Leaf us alone, say Mumbai's growing vegetarian enclaves
Revolted at having to live alongside meat-eaters, rich vegetarians in Mumbai are quietly creating vegetarian enclaves so that they need never be assaulted by the nefarious odour of animal flesh being cooked in a neighbour's kitchen.
'My aunt made an offer for a flat in Byculla last year,' says design student Rajshri Navalkar, 25. 'The next thing we know, the property dealer asked her if she was vegetarian because the housing society only allowed vegetarians to move in, and she's not.'
Housing complexes and whole neighbourhoods in India's most cosmopolitan city are going vegetarian. Even on Malabar Hill, where foreigners and Indian millionaires live in sprawling mansions, several grocery shop owners refuse to stock meat products.
Drive down Marine Drive - Mumbai's Champs Elysee - as it curves around the Arabian Sea and for a long stretch there are no restaurants serving meat, fish or eggs. Nearly all the old fish and seafood restaurants are gone. Pizza Hut serves only vegetarian pizzas. Lest anyone think otherwise, it has 11 neon signs saying '100 per cent vegetarian'.
Leading the enforcement of this unofficial meat fatwa are some of the city's businessmen - diamond merchants, traders, industrialists, garment exporters - who are determined to live alongside people with similar beliefs.
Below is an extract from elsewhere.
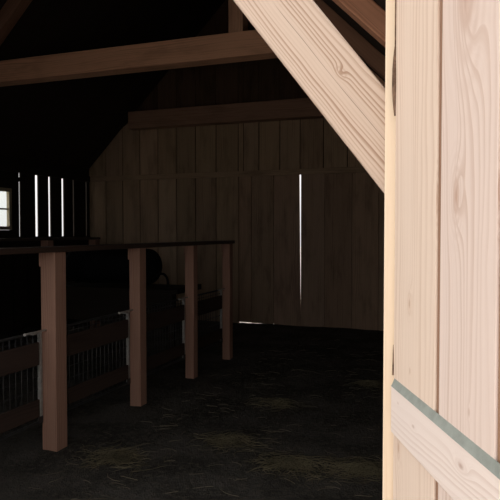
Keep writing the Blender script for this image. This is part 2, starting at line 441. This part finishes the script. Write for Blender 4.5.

Two years ago, Jati Chedda, 32, moved into Ramkrupa Flats in south Mumbai with her husband. All the occupants of the 120 flats are vegetarian. 'We detest the smell of meat being cooked,' says Ms Chedda. 'Even omelettes give off a disgusting aroma. My family and I don't want meat-eaters in any building we live in.' Many of the people who want to live in vegetarian zones come from the neighbouring state of Gujarat and are Hindus or Jains, a religious minority that abides by the principle of ahimsa, or non-violence. Jains make up only 1 per cent of the Indian population but, like Ms Chedda, are generally well-off.